> Task to carry out
Reproduce every line of the listing as written, apart from the pictures.

######

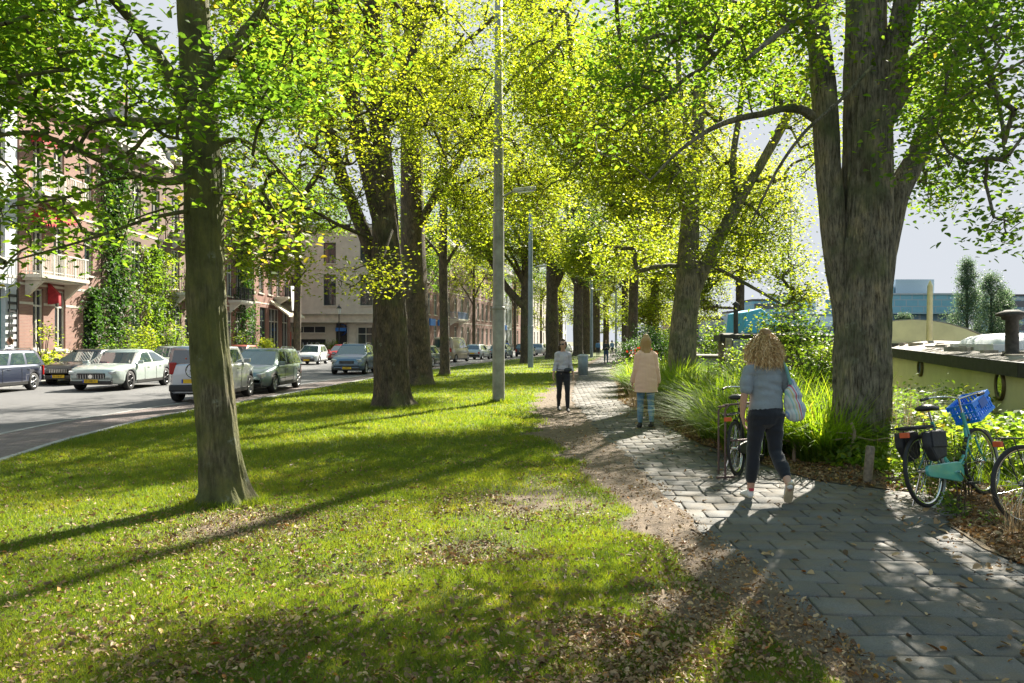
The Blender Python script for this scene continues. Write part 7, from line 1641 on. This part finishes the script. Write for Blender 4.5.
# ---- far bank buildings and poplars
GLB = brickmat('curtain_wall', (.22, .46, .58), (.28, .52, .64), (.42, .5, .56), 1, 3.0, 1.7, .12, plane='XZ', var=.1)
GLD = brickmat('curtain_wall_dark', (.16, .25, .36), (.25, .36, .48), (.42, .47, .52), 1, 2.4, 3.2, .3, plane='XZ', var=.1)
off = thing('office_block', 'wide blue glass office block on the far bank behind the cream mast', 'office building', ((915-512)/F*205, 205, .4))  # its colours are lightened, distance haze is put into them
def box_part(nm, m, x0, x1, y0, y1, z0, z1, par): b = MB(); b.box(x0, x1, y0, y1, z0, z1); return b.build(nm, m, par)
box_part('lower_block', GLD, -14, 13.5, 0, 18, 0, 8.3, off); box_part('upper_block', GLB, -16, 14, -1.5, 18, 8.303, 13.2, off); box_part('top_storey', mat('pale_blue_panel', (.42, .52, .60), .5), -4, 6, 2, 14, 13.6, 17.4, off)
box_part('cornice', M_WHITEW, -16.3, 14.3, -1.8, 18.3, 13.203, 13.6, off); box_part('terrace_storey', GLB, -15, -4.4, 2, 14, 13.603, 15.4, off)
FB = 'buildings and towers along the far bank'
for i, (px, d, w_, h_, m, lb) in enumerate([(780, 230, 16, 13, GLB, 'pale blue glass tower right of the thin mast'), (755, 240, 14, 10, mat('pale_blue_panel', (.42, .52, .60), .5), 'pale blue block behind the blue tarpaulin'), (728, 250, 14, 8, mat('far_grey', (.4, .42, .46), .7), 'low grey building left of the blue tarpaulin'), (800, 250, 10, 16, mat('pale_blue_panel', (.42, .52, .60), .5), 'slim pale tower near the massive trunk'), (1040, 215, 22, 13.5, GLD, 'dark glazed building at the right edge behind the stovepipe'), (700, 260, 20, 9, mat('far_brick', (.3, .2, .16), .8), 'low brick block beyond the forked tree'), (835, 240, 18, 9, mat('far_grey', (.4, .42, .46), .7), 'grey block hidden behind the massive trunk')]):
    rt = thing('far_building', lb, 'building', ((px-512)/F*d, d, .4), group=FB); box_part('wall', m, -w_/2, w_/2, 0, 12, 0, h_, rt); box_part('roof', M_ROOF, -w_/2-.2, w_/2+.2, -.2, 12.2, h_+.002, h_+.5, rt)
    for s in range(int(h_/3.2)):
        wb = MB(); wb.box(-w_/2+.6, w_/2-.6, -.06, -.003, 1+s*3.2, 2.6+s*3.2); wb.build('window_band', M_GLASS, rt)
L_FAR = leafmat('poplar_leaf', [(0, (.05, .09, .06)), (.5, (.08, .13, .08)), (1, (.12, .17, .09))], .4, (2.0, 2.0, 1.5))
for i, (px, d, h_, w_, lb) in enumerate([(967, 185, 20.6, 4.3, 'tallest narrow poplar on the far bank'), (991, 190, 17.5, 4.3, 'rounder tree right of the tallest poplar'), (1004, 200, 14, 2.6, 'small tree between the poplar pair and the stovepipe'), (904, 195, 7.5, 2.4, 'low tree below the blue office block'), (1060, 190, 12, 4, 'tree on the far bank beyond the right edge')]):
    x = (px-512)/F*d; g = np.random.default_rng(700+i); root = thing('poplar', lb, 'tree', (x, d, .4), group='trees on the far bank')
    t = MB(); t.tube([(0, 0, -.3), (0, 0, h_*.5), (0, 0, h_*.92)], [.4, .25, .06], 8)
    n = 420; z = h_*(.12+.86*g.random(n)); rad = w_*np.sin(np.pi*np.clip((z/h_)**.75*.92+.06, 0, 1))**.6*(.45+1.0*vnoise(z*1.6, z*0+i, .5, i)); a = g.uniform(0, 6.28, n); rr = rad*np.sqrt(g.random(n)); C0 = np.stack([np.cos(a)*rr, np.sin(a)*rr, z], 1)
    for j in range(0, n, 4): t.tube([(0, 0, max(.5, z[j]-2.5)), tuple(C0[j])], [.08, .02], 3, False)
    t.build('trunk', BARK2, root)
    C = (C0[:, None]+g.normal(0, 1, (n, 34, 3))*np.array([.6, .6, .6])).reshape(-1, 3); V, Q, rep = leaves_np(C, .34, g, .9); np_mesh('crown', V, Q, L_FAR, root, attr={'rnd': g.random(len(C))})
# low far-bank greenery
g = np.random.default_rng(77); n = 26000; y = g.uniform(60, 420, n); x = far_bank_x(y)+3+np.abs(g.normal(0, 3.5, n)); z = .4+2.6*vnoise(x, y, .16, 9)*g.random(n)**.5
V, Q, rep = leaves_np(np.stack([x, y, z], 1), .6, g, .9); tag(np_mesh('far_bank_shrubs', V, Q, L_FAR, attr={'rnd': g.random(n)}), 'green belt of shrubs along the far bank', kind='stuff')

######

> Written response
The Blender Python script for this scene continues. Write part 7, from line 1641 on. This part finishes the script. Write for Blender 4.5.
# ---- far bank buildings and poplars
GLB = brickmat('curtain_wall', (.22, .46, .58), (.28, .52, .64), (.42, .5, .56), 1, 3.0, 1.7, .12, plane='XZ', var=.1)
GLD = brickmat('curtain_wall_dark', (.16, .25, .36), (.25, .36, .48), (.42, .47, .52), 1, 2.4, 3.2, .3, plane='XZ', var=.1)
off = thing('office_block', 'wide blue glass office block on the far bank behind the cream mast', 'office building', ((915-512)/F*205, 205, .4))  # its colours are lightened, distance haze is put into them
def box_part(nm, m, x0, x1, y0, y1, z0, z1, par): b = MB(); b.box(x0, x1, y0, y1, z0, z1); return b.build(nm, m, par)
box_part('lower_block', GLD, -14, 13.5, 0, 18, 0, 8.3, off); box_part('upper_block', GLB, -16, 14, -1.5, 18, 8.303, 13.2, off); box_part('top_storey', mat('pale_blue_panel', (.42, .52, .60), .5), -4, 6, 2, 14, 13.6, 17.4, off)
box_part('cornice', M_WHITEW, -16.3, 14.3, -1.8, 18.3, 13.203, 13.6, off); box_part('terrace_storey', GLB, -15, -4.4, 2, 14, 13.603, 15.4, off)
FB = 'buildings and towers along the far bank'
for i, (px, d, w_, h_, m, lb) in enumerate([(780, 230, 16, 13, GLB, 'pale blue glass tower right of the thin mast'), (755, 240, 14, 10, mat('pale_blue_panel', (.42, .52, .60), .5), 'pale blue block behind the blue tarpaulin'), (728, 250, 14, 8, mat('far_grey', (.4, .42, .46), .7), 'low grey building left of the blue tarpaulin'), (800, 250, 10, 16, mat('pale_blue_panel', (.42, .52, .60), .5), 'slim pale tower near the massive trunk'), (1040, 215, 22, 13.5, GLD, 'dark glazed building at the right edge behind the stovepipe'), (700, 260, 20, 9, mat('far_brick', (.3, .2, .16), .8), 'low brick block beyond the forked tree'), (835, 240, 18, 9, mat('far_grey', (.4, .42, .46), .7), 'grey block hidden behind the massive trunk')]):
    rt = thing('far_building', lb, 'building', ((px-512)/F*d, d, .4), group=FB); box_part('wall', m, -w_/2, w_/2, 0, 12, 0, h_, rt); box_part('roof', M_ROOF, -w_/2-.2, w_/2+.2, -.2, 12.2, h_+.002, h_+.5, rt)
    for s in range(int(h_/3.2)):
        wb = MB(); wb.box(-w_/2+.6, w_/2-.6, -.06, -.003, 1+s*3.2, 2.6+s*3.2); wb.build('window_band', M_GLASS, rt)
L_FAR = leafmat('poplar_leaf', [(0, (.05, .09, .06)), (.5, (.08, .13, .08)), (1, (.12, .17, .09))], .4, (2.0, 2.0, 1.5))
for i, (px, d, h_, w_, lb) in enumerate([(967, 185, 20.6, 4.3, 'tallest narrow poplar on the far bank'), (991, 190, 17.5, 4.3, 'rounder tree right of the tallest poplar'), (1004, 200, 14, 2.6, 'small tree between the poplar pair and the stovepipe'), (904, 195, 7.5, 2.4, 'low tree below the blue office block'), (1060, 190, 12, 4, 'tree on the far bank beyond the right edge')]):
    x = (px-512)/F*d; g = np.random.default_rng(700+i); root = thing('poplar', lb, 'tree', (x, d, .4), group='trees on the far bank')
    t = MB(); t.tube([(0, 0, -.3), (0, 0, h_*.5), (0, 0, h_*.92)], [.4, .25, .06], 8)
    n = 420; z = h_*(.12+.86*g.random(n)); rad = w_*np.sin(np.pi*np.clip((z/h_)**.75*.92+.06, 0, 1))**.6*(.45+1.0*vnoise(z*1.6, z*0+i, .5, i)); a = g.uniform(0, 6.28, n); rr = rad*np.sqrt(g.random(n)); C0 = np.stack([np.cos(a)*rr, np.sin(a)*rr, z], 1)
    for j in range(0, n, 4): t.tube([(0, 0, max(.5, z[j]-2.5)), tuple(C0[j])], [.08, .02], 3, False)
    t.build('trunk', BARK2, root)
    C = (C0[:, None]+g.normal(0, 1, (n, 34, 3))*np.array([.6, .6, .6])).reshape(-1, 3); V, Q, rep = leaves_np(C, .34, g, .9); np_mesh('crown', V, Q, L_FAR, root, attr={'rnd': g.random(len(C))})
# low far-bank greenery
g = np.random.default_rng(77); n = 26000; y = g.uniform(60, 420, n); x = far_bank_x(y)+3+np.abs(g.normal(0, 3.5, n)); z = .4+2.6*vnoise(x, y, .16, 9)*g.random(n)**.5
V, Q, rep = leaves_np(np.stack([x, y, z], 1), .6, g, .9); tag(np_mesh('far_bank_shrubs', V, Q, L_FAR, attr={'rnd': g.random(n)}), 'green belt of shrubs along the far bank', kind='stuff')